Nick has lost all touch with reality and “normal” life, and he can’t even perceive, let along respond to the good intentions of a decent girl like Peg, who really cares about him (she buys a seductive dress and fixes her hair) despite the dire circumstances.
James Wong Howe’s superb black-and-white cinematography draws on smoothly effective imagery of confined space; most of the tale is set indoors, within the limitations of one room.
The precise use of lighting in the intimate dialogue scenes, and the mega close-ups of the troubked Nick contribute to the overall sense of tension and unease.
The scene in which the family refuses to eat dinner, and is forced to do so at a gun point (which he fires) is particularly striking.
Franz Waxman’s understated yet ominous score, and the other production values, succeeds in elevating a rather standard plot above its familiar trappings.
Cast
John Garfield as Nick Robey
Shelley Winters as Peg Dobbs
Wallace Ford as Mr. Dobbs
Selena Royle as Mrs. Dobbs
Gladys George as Mrs. Robey
Norman Lloyd as Al Molin
Bobby Hyatt as Tommy Dobbs
Keith Hetherington as Captain of Detectives
Credits:
Directed by John Berry
Produced by Bob Roberts
Screenplay by Hugo Butler and Dalton Trumbo, based on He Ran All the Way, 1947 novel by Sam Ross
Music by Franz Waxman
Cinematography James Wong Howe
Edited by Francis D. Lyon
Production company: Roberts Pictures
Distributed by United Artists
Release date: June 19, 1951
Running time: 78 minutes
Box office: $1 million
Garfield’s Last Year
On May 9, 1952, Garfield moved out of his New York apartment, telling columnist Earl Wilson that he would soon be divorced. Close friends speculated that it was his wife’s opposition to his plotted confession in Look magazine that triggered their separation.
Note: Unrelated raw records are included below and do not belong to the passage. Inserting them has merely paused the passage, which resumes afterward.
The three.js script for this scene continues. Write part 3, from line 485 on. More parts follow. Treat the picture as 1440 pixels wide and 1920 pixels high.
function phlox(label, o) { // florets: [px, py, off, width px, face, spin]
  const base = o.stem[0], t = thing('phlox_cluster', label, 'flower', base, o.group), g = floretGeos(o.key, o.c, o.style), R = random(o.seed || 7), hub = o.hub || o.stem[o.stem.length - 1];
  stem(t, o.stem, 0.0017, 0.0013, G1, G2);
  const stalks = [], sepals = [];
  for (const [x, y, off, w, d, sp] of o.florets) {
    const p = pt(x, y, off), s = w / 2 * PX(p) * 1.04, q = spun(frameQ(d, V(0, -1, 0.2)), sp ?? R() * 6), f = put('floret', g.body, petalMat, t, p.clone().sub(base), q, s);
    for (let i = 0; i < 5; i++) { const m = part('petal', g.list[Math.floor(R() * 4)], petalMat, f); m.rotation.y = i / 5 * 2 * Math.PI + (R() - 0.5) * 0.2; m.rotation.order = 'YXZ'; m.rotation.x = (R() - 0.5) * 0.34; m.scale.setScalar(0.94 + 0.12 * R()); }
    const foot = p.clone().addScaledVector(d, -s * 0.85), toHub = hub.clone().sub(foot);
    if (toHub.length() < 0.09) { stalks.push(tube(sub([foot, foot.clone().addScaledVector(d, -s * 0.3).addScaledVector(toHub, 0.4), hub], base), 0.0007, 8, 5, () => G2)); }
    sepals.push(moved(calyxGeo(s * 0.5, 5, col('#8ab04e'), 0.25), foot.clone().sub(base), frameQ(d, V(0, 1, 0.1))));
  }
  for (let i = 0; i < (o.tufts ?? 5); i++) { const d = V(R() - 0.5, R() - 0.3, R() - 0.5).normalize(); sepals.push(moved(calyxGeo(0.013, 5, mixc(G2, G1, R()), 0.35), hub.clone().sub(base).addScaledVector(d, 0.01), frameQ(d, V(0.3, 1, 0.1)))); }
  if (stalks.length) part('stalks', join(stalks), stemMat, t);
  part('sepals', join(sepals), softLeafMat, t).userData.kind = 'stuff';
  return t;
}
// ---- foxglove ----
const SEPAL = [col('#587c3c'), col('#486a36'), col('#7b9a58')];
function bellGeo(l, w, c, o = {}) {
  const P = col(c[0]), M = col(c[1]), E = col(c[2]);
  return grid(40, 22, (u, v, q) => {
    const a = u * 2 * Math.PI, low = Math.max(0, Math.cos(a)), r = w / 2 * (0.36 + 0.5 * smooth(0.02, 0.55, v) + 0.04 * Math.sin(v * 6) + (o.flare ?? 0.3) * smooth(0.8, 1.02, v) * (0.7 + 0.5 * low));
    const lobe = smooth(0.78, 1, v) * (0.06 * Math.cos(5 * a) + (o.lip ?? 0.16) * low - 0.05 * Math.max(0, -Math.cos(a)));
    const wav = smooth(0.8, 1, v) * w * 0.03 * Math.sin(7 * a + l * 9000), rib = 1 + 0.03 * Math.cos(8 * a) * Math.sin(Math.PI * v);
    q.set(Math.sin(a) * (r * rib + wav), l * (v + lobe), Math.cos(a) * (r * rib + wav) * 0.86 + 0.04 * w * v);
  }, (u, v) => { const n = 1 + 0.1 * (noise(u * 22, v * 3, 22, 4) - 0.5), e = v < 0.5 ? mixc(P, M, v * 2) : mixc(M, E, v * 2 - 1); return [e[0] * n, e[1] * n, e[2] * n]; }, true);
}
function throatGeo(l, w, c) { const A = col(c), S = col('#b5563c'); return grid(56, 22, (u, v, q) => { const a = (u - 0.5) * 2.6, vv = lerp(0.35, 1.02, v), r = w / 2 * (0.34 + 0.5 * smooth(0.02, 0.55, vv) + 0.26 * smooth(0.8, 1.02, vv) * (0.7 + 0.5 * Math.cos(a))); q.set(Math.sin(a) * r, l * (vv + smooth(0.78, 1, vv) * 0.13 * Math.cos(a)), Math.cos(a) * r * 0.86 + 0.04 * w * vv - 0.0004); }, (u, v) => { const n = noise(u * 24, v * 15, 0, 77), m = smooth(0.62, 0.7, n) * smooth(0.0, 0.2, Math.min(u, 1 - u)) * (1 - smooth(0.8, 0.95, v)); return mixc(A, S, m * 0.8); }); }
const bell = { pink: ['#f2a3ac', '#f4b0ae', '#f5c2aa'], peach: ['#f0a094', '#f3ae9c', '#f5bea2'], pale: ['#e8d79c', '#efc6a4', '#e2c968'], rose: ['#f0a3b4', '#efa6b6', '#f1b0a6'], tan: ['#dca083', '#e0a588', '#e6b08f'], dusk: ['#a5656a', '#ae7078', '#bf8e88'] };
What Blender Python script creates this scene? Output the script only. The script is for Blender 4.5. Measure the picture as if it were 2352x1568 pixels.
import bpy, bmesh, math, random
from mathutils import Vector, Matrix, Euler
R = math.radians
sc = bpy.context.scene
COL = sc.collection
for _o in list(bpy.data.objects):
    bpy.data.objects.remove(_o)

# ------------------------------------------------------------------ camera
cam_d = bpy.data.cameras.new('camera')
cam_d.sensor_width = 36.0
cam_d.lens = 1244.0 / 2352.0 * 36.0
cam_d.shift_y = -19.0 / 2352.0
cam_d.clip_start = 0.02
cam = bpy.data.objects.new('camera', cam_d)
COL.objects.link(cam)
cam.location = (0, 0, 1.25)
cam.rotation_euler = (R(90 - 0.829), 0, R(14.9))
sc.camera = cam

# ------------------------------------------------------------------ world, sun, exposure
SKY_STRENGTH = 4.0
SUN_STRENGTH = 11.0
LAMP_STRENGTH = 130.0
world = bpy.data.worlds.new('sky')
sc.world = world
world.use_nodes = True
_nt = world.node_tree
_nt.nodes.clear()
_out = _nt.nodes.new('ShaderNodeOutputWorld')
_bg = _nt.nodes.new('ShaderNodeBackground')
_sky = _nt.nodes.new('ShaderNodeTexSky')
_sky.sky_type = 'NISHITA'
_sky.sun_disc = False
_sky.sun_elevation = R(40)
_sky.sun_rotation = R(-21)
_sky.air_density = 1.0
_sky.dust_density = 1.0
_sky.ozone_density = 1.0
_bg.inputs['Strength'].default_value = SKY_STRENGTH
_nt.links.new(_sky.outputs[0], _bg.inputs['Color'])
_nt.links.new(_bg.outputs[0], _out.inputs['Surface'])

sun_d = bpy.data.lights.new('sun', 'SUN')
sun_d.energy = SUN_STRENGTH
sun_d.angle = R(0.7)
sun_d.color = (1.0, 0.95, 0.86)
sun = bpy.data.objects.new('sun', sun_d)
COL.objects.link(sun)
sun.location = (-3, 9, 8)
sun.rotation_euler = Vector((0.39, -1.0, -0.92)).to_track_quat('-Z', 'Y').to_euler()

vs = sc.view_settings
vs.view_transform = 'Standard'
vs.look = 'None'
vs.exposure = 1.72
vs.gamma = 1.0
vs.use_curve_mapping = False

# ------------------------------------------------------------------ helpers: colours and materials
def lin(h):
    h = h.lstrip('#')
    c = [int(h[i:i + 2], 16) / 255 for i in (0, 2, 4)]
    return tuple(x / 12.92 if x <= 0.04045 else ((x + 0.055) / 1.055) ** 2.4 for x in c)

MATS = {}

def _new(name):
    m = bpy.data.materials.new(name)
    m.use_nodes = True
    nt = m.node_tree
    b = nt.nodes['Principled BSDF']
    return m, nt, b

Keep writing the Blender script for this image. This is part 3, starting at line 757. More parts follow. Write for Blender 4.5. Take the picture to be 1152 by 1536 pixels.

Upon hearing that a HUAC investigator was reviewing his testimony for possible perjury charges. His agent reported that 20th Century-Fox wanted him for a film called “Taxi,” but it would not begin talks unless the investigation concluded in his favor.
Significantly, three of his actor friends–Canada Lee, Mady Christians and J. Edward Bromberg00d–had all recently died after being listed by the HUAC committee.
On May 20, against his doctor’s orders, Garfield played tennis with a friend. He then met actress Iris Whitney for dinner, after which he became suddenly ill. Iris brought him to her apartment where he refused to call a doctor, and instead went to bed. The next morning, she found him dead.
Long-term heart problems, aggravated by the stress of blacklisting, had led to his death at the age of 39. The funeral was on of the the largest in New York City since that of Rudolph Valentino.
Ironically, shortly after his death, the HUAC closed its investigation of Garfield. His wife, Roberta Seidman, whom he married in 1935, had been a member of the Communist Party, but there was no evidence that Garfield himself had ever been a Communist.